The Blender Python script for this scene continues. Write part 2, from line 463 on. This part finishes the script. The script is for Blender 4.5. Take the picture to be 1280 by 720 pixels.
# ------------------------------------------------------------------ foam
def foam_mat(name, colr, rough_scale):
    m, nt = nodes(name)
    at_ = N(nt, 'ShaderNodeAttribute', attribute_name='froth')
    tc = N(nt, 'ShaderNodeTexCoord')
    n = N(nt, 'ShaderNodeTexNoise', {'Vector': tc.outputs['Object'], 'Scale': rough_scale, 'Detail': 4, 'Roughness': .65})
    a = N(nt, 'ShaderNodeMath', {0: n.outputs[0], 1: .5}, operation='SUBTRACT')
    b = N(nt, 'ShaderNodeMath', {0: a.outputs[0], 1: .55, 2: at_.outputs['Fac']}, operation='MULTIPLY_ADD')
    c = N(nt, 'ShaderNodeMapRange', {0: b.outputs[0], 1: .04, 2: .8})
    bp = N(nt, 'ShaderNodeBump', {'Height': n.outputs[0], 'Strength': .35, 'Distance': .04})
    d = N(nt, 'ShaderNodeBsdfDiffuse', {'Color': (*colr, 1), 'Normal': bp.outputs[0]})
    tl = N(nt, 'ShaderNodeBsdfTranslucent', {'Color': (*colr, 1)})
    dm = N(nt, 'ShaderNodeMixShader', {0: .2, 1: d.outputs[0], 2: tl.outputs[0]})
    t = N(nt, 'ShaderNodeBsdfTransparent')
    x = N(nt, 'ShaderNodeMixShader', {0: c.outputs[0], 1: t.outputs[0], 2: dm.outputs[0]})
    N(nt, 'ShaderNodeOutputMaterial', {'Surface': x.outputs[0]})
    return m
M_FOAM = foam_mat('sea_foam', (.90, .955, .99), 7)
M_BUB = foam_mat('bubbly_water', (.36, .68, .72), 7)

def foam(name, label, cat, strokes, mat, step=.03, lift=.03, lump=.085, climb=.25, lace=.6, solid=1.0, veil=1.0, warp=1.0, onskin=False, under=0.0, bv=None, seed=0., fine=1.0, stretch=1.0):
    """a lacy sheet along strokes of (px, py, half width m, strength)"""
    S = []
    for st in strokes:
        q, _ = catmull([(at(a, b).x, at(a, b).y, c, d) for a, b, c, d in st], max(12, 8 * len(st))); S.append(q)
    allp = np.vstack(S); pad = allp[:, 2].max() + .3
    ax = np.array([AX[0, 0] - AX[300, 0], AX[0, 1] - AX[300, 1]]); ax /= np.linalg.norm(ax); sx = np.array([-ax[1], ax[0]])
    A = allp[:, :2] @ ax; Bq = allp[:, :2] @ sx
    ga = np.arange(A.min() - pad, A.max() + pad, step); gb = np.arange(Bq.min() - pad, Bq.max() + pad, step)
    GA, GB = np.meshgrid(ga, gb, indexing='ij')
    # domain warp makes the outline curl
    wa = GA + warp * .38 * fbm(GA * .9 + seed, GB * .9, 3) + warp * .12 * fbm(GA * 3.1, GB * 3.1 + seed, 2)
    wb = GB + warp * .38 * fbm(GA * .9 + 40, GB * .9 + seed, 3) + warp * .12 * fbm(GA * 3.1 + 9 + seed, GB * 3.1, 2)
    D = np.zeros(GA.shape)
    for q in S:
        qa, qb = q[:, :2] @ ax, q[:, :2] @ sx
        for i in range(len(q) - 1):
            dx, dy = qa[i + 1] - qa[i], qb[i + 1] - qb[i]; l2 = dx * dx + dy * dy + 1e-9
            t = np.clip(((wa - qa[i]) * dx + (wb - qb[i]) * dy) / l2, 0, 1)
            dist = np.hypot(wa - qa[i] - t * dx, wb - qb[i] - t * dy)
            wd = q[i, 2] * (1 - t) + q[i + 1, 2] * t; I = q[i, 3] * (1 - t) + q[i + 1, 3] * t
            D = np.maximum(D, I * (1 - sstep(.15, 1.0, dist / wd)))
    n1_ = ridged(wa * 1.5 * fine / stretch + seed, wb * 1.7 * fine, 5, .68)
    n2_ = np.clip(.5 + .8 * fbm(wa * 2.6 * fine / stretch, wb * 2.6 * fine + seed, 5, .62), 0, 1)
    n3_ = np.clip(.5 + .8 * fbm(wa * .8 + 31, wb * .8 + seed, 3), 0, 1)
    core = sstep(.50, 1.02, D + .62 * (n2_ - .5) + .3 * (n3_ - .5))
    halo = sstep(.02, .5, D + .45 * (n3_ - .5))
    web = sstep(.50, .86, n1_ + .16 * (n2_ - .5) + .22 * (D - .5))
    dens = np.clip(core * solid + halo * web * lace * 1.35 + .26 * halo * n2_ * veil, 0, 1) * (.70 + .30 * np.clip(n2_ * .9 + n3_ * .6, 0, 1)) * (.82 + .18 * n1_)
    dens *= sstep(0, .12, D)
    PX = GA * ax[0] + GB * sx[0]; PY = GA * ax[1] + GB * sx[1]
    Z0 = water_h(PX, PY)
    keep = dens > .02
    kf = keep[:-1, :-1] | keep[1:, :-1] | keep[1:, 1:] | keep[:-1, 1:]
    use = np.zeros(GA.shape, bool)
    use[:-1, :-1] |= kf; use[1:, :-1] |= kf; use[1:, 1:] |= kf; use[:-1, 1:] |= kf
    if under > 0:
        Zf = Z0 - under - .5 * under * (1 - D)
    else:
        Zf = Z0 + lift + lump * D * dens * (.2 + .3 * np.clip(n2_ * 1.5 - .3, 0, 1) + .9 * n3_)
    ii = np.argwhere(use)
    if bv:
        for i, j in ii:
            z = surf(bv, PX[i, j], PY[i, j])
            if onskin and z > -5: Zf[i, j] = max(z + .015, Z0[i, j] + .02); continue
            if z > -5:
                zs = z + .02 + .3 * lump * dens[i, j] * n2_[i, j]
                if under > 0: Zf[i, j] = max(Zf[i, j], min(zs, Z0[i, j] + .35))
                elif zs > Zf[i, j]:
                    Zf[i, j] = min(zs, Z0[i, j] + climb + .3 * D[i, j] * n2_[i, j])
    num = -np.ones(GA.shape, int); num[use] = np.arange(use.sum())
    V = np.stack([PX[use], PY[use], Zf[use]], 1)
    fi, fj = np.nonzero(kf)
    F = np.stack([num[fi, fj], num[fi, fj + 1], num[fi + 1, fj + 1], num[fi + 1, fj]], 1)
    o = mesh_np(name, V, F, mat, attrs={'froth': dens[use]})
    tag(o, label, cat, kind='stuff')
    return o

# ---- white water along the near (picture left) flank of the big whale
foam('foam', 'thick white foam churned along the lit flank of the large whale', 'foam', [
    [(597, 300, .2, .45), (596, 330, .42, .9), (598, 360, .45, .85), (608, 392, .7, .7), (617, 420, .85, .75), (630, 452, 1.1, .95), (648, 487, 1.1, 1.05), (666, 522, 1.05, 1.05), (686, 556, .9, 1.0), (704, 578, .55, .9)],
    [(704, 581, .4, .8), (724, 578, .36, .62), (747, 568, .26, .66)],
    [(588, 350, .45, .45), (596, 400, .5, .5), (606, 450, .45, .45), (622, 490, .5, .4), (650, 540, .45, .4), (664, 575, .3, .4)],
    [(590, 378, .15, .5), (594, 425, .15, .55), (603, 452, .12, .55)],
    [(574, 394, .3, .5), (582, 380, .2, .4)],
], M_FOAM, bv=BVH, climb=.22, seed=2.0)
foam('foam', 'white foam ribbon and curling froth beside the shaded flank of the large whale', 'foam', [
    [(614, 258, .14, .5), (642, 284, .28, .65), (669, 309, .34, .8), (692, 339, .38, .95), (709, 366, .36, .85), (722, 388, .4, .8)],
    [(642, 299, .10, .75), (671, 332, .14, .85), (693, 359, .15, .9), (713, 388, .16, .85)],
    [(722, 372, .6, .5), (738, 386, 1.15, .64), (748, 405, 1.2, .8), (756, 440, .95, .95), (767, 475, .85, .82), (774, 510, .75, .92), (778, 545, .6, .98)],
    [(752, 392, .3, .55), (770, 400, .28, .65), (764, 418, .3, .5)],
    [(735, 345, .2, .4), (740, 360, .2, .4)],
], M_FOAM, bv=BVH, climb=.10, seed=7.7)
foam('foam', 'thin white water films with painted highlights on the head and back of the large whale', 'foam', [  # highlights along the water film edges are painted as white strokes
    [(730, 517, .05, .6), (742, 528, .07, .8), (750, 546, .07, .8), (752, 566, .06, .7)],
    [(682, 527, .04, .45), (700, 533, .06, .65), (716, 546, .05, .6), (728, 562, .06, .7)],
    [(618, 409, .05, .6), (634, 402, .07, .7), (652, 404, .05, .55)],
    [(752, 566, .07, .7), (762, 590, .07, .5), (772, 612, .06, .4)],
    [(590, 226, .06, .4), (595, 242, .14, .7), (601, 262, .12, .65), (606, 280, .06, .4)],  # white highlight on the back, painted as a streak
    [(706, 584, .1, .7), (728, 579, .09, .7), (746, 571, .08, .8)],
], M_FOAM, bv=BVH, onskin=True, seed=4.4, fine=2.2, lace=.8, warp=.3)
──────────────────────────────
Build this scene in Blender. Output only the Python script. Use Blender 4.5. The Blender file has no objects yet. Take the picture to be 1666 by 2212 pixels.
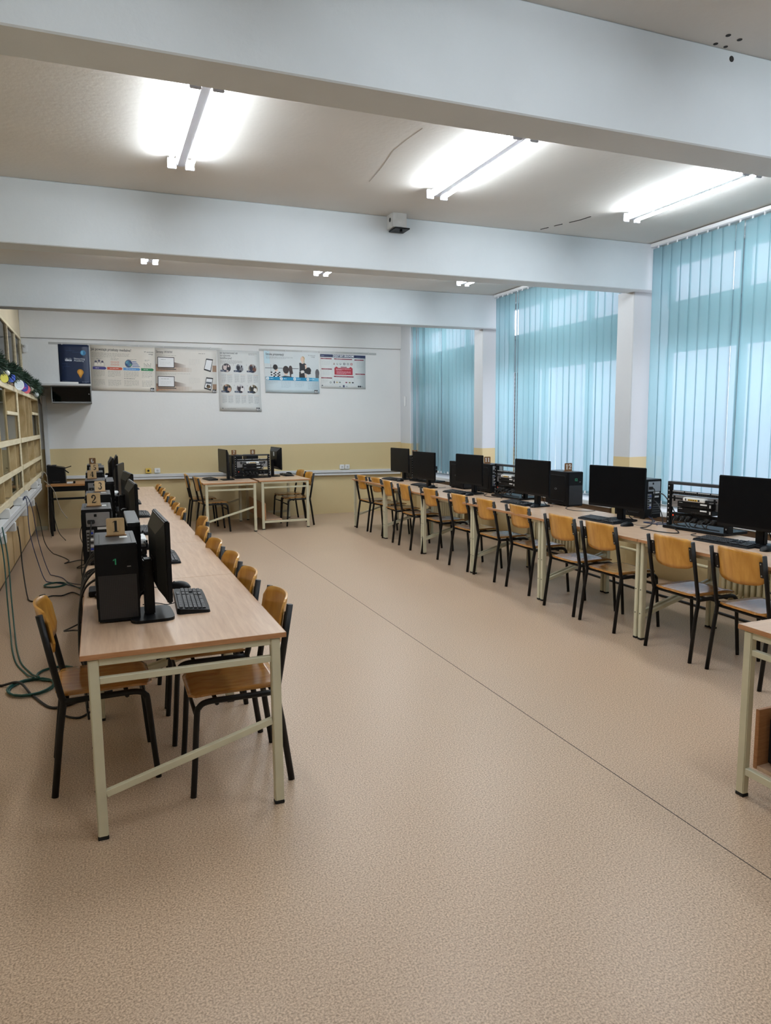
──────────────────────────────
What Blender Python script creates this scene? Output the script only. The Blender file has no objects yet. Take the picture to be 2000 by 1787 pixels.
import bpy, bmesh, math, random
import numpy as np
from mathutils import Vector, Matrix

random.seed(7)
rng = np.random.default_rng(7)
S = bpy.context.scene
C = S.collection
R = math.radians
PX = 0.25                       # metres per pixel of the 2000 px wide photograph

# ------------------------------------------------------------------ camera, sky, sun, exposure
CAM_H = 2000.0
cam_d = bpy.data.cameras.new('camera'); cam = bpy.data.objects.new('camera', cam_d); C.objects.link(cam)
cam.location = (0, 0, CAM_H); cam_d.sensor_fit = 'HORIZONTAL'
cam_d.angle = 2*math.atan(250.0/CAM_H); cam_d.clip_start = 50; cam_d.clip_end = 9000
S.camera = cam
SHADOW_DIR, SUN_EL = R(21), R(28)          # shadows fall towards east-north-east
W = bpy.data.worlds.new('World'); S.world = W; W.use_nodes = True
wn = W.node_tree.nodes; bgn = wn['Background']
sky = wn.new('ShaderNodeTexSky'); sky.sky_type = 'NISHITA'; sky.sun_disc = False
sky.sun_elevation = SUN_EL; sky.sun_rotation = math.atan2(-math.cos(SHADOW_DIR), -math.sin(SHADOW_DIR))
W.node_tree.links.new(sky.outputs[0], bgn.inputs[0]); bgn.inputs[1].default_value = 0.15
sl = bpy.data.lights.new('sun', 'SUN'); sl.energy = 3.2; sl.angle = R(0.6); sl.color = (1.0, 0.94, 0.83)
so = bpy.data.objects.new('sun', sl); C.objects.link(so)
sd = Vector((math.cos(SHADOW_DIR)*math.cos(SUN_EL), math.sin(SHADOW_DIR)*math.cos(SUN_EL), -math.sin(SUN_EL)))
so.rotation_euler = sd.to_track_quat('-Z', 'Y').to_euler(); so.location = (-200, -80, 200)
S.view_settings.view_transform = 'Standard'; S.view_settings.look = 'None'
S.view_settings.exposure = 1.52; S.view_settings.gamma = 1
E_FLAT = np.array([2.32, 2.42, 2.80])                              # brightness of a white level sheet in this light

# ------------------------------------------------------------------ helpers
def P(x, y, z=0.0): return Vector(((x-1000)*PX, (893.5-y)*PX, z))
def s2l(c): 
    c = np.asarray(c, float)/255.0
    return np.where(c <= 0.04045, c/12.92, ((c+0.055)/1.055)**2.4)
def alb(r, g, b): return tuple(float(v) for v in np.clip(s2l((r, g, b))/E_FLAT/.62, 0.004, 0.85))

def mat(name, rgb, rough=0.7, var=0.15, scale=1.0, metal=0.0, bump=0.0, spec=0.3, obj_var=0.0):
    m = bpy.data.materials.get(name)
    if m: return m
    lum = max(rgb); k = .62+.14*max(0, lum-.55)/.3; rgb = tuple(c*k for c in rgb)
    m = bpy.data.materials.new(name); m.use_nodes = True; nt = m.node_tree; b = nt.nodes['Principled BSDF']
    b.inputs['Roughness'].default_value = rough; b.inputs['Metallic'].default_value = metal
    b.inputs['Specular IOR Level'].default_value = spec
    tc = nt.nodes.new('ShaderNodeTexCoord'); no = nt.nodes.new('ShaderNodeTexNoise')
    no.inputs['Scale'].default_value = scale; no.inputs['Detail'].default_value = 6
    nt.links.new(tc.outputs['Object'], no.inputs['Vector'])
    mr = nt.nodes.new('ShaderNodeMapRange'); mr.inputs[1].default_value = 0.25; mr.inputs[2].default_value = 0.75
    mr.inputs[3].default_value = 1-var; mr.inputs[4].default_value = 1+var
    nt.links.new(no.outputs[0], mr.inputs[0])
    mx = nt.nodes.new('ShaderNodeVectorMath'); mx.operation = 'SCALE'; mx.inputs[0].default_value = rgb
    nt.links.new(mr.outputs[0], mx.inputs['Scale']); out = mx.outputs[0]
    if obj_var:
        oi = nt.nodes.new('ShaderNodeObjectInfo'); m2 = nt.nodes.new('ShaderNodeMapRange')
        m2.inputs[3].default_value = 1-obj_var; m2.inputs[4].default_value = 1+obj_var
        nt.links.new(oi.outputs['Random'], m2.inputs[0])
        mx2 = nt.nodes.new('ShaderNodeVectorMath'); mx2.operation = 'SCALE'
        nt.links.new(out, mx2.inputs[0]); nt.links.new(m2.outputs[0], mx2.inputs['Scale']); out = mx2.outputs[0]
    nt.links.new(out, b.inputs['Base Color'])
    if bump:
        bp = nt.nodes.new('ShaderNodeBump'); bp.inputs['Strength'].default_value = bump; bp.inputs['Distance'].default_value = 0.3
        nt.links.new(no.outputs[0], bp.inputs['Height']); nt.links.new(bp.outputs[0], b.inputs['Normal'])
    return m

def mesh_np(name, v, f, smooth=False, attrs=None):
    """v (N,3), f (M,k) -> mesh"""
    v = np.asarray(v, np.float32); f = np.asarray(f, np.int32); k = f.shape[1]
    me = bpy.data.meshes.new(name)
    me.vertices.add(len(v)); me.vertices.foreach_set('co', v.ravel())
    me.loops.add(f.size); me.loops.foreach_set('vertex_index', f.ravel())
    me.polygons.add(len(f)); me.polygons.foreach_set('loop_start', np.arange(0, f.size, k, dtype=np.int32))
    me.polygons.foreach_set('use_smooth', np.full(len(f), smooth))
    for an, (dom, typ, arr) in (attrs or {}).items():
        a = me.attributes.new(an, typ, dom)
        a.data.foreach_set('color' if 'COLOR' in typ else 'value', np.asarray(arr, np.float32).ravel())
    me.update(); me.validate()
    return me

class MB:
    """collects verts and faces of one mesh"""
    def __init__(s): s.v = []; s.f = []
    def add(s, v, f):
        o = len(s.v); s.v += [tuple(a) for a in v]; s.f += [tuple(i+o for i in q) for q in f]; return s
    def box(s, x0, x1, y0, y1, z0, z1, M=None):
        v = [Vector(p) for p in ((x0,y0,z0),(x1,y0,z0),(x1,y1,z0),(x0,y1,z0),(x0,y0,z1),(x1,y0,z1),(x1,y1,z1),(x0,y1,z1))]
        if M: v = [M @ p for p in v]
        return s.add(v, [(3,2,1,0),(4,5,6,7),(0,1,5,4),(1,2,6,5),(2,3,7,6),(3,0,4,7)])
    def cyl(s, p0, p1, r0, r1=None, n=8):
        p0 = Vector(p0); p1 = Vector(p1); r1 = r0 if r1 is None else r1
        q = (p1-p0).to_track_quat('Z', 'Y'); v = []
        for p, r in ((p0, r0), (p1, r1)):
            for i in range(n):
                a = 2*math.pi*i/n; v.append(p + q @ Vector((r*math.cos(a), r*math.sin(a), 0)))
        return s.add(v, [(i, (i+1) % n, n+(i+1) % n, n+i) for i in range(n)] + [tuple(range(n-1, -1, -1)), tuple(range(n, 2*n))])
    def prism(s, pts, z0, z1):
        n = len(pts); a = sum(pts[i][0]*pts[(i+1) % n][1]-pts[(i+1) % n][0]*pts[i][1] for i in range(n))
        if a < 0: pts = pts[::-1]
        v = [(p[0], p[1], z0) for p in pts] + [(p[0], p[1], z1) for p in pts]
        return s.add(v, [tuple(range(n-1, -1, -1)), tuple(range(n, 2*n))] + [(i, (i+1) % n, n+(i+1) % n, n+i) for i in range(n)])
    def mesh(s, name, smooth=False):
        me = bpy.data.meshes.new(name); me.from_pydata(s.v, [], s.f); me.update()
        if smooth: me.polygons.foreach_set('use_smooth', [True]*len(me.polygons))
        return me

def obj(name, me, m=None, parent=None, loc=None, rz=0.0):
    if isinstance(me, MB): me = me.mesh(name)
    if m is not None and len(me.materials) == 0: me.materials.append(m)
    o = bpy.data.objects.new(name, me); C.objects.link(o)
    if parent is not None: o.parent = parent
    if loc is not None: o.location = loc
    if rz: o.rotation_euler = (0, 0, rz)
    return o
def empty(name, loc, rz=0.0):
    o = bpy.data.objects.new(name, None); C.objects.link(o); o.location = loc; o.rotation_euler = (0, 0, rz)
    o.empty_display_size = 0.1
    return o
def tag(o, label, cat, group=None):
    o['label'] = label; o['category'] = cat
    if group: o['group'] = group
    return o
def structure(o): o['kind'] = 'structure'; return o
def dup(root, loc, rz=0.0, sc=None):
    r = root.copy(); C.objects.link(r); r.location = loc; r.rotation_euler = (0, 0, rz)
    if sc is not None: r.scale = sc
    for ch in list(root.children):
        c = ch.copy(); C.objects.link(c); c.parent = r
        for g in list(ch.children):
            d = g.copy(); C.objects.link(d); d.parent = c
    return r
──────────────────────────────
* GIVEN INSTRUCTION *
With the first line being the one containing "What Blender Python" and the last line the one containing "from mathutils import Vector, Matrix", transcribe exactly the lines above that fall in that range.

* ANSWER TO THIS EXERCISE *
What Blender Python script creates this scene? Output the script only. The Blender file has no objects yet. Take the picture to be 2000 by 1787 pixels.
import bpy, bmesh, math, random
import numpy as np
from mathutils import Vector, Matrix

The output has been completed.